On Tuesday, New York Knicks guard Jeremy Lin took the unprecedented hype surrounding his meteoric rise to new heights, connecting on a game-winning 3-pointer with less than a second remaining. The bucket marked the last of the Harvard-educated point guard's 27 points of the game, and also ensured that New York would win its sixth straight game with Lin manning the team's primary ball-handling duties.
Many have already written that the world should have seen Lin's rise coming. Those critics are right, though they may be underplaying just how far back premonitions of the guard's success should have come. That's because Linsanity truly began in 2006, when Jeremy Lin was still in high school.
As reported by the Sacramento Bee's Joe Davidson, Jeremy Lin was the key figure in his Palo Alto (Calif.) High squad's run to a shocking California Interscholastic Federation Division II state title in 2006, a run in which the Vikings stunned then nationally ranked Santa Ana (Calif.) Mater Dei School, 51-47, in the state title game.
Palo Alto's 32-1 campaign in 2006 was marked by a series of notably tight contests. Ten of the team's wins came by seven points or fewer. According to Palo Alto coach Peter Deipenbrock, Lin was a catalyst in each of those wins.
The Bee dug up plenty of footage and ancillary accounts of one Palo Alto victory in particular, when the Vikings knocked off Northern California power Laguna Creek (Calif.) High. In that game, former Stanford football player Matt Traverso, who had seen Lin play at Palo Alto near the Stanford campus, tried to warn Laguna Creek about the need to vigorously trap Lin and keep him from handling the ball in the open court.
Clearly it didn't work, as Traverso reflected in speaking about the late stages of the 52-46 Palo Alto win to the Bee's Davidson.
"I was sort of a consultant for Laguna that night, sat on their bench. Told the guys to put a body on Lin, to keep him out of the lane, but Lin was amazingly quick. He was ahead of everyone else.
"Everyone was at one speed, and he was faster, better, and he could see things in slow motion, so he controlled the pace. Coach [Jim] Stephens had a wonderful game plan, but in the end, the cream rises to the top. … Lin had complete control of the ball.
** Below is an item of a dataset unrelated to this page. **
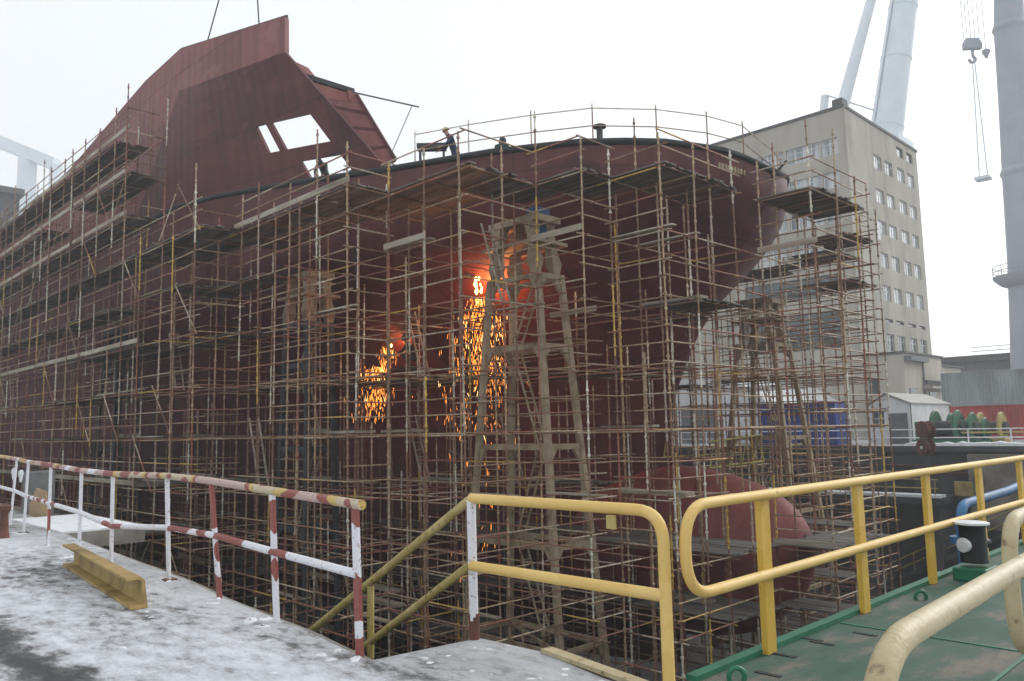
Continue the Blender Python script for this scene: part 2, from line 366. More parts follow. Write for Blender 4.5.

We tied the game with two minutes left and then … "
What happened then was precisely what has been happening in the NBA over the past two weeks: Lin takes over a game as if he was born to do so, leaving everyone on the sidelines and stands with the jaws agape, wondering why no one saw this coming.
That's not fair. Plenty of people saw this coming, they just happened to be high school basketball players, coaches and fans in Northern California, not the NBA talking heads who traditionally anoint the league's next big thing.
Ready or not, that next big thing is Lin, and his dominance has been a long six years in the making.